Nah, ketika pada saat yang sama kepemimpinan negara dan kepemimpinan ibukota sedang dipertanyakan, lagi-lagi terjadi perang debat antara pro dan kontra-nya. Meski ini bukan kali pertama rakyat menyatakan ketidakpuasannya terhadap kinerja (atau ahlak) orang-orang nomor satu di negeri ini, namun sepertinya baru kali ini ada suara sumbang yang mengisyaratkan penyesalan telah menjatuhkan pilihannya di ajang Pilpres maupun Pilkada yang lalu. Dan dengan terdengungnya suara-suara itulah lalu muncul mereka-mereka yang mencuatkan kekhawatiran akan ambruknya kondisi kesejahteraan rakyat sambil mengajakan untuk ikut berjuang memperbaiki nasib bangsa.

Ironisnya, ajakan ini diiringi dengan ketakutan yang (bagiku) terlalu dramatis. Dengan menghadirkan lagi quote-quote yang bernafaskan perjuangan atau sosial dari orang-orang terkenal terdahulu seperti Chairil Anwar atau Tan Malaka atau Soekarno, bahkan yang bersifat religius dari sosok yang mendunia seperti Ummar bin Khatab, ajakan itu jadi lebih terasa bersifat menakut-nakuti. Takut kalau negeri ini morat-marit lah. Takut kalau peristiwa 1988 terulang lagi lah. Takut kalau keamanan negeri terancam seperti tahun 1965 lah, dan lain-lain. Padahal, mereka yang melakukan aksi pendramatisan ini rata-rata masih terbilang muda untuk dianggap terkena dampak bahkan dari peristiwa tahun 1988. Lalu mereka tau apa? Apakah kegentingan yang mereka gambarkan itu terbentuk berbasis apa yang mereka baca dari internet?
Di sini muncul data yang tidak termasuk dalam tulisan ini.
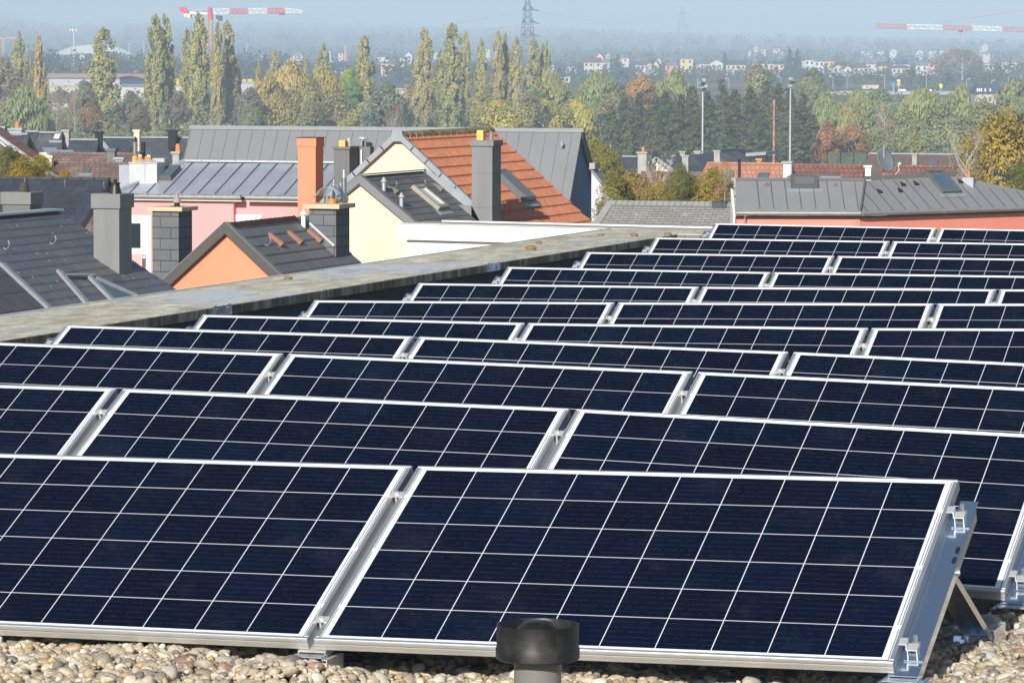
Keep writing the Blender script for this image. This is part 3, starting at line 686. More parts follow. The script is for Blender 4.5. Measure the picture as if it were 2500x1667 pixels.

Yang bisa ditulis oleh siapapun tanpa kenal batasan dan tak perlu lolos sensor pihak berwenang? Otentikkah?

Kita harusnya ingat apa saja yang kemudian terjadi setelah peristiwa-peristiwa nasional itu. Ada hari baru dengan harapan baru setelah malam yang buruk berlalu. Ada perjuangan yang mengawali perubahan yang kemudian (bisa) membawa negeri ini ke fase yang lebih baik, meskipun hanya sesaat bila kemenangan yang (diduga) telah kita raih itu ternyata hanya semu atau sebuah langkah yang salah. Dulu banyak yang menganggap pemaksaan Soeharto untuk lengser ternyata tidak pada tempatnya. Sekarang terjadi lagi tentang pemilihan para pemimpin. Harusnya ketimbang meratapi kesalahan itu, kita bisa bersikap legowo dengan apapun yang akan terjadi tanpa perlu berspekulasi ini itu. Kalau saja nantinya negeri kita tercinta ini harus menghadapi masa-masa kritis, biarlah itu dilalui dengan penuh kebijaksanaan diri tanpa melakukan aksi-aksi anarkis yang (ternyata) bisa saja jadi salah langkah (lagi). Karena suatu kesuksesan dari hasil perjuangan kesabaran yang hebat akan punya aroma yang lebih harum daripada yang didapat dengan mudah.

Bagai semut yang bekerja keras mengumpulkan stok pangan menghadapi musim dingin, harusnya kita juga mempersiapkan diri menghadapi masa paceklik yang mungkin terjadi kelak.
Berhentilah bicara yang tak penting dan mulailah membekali diri....!!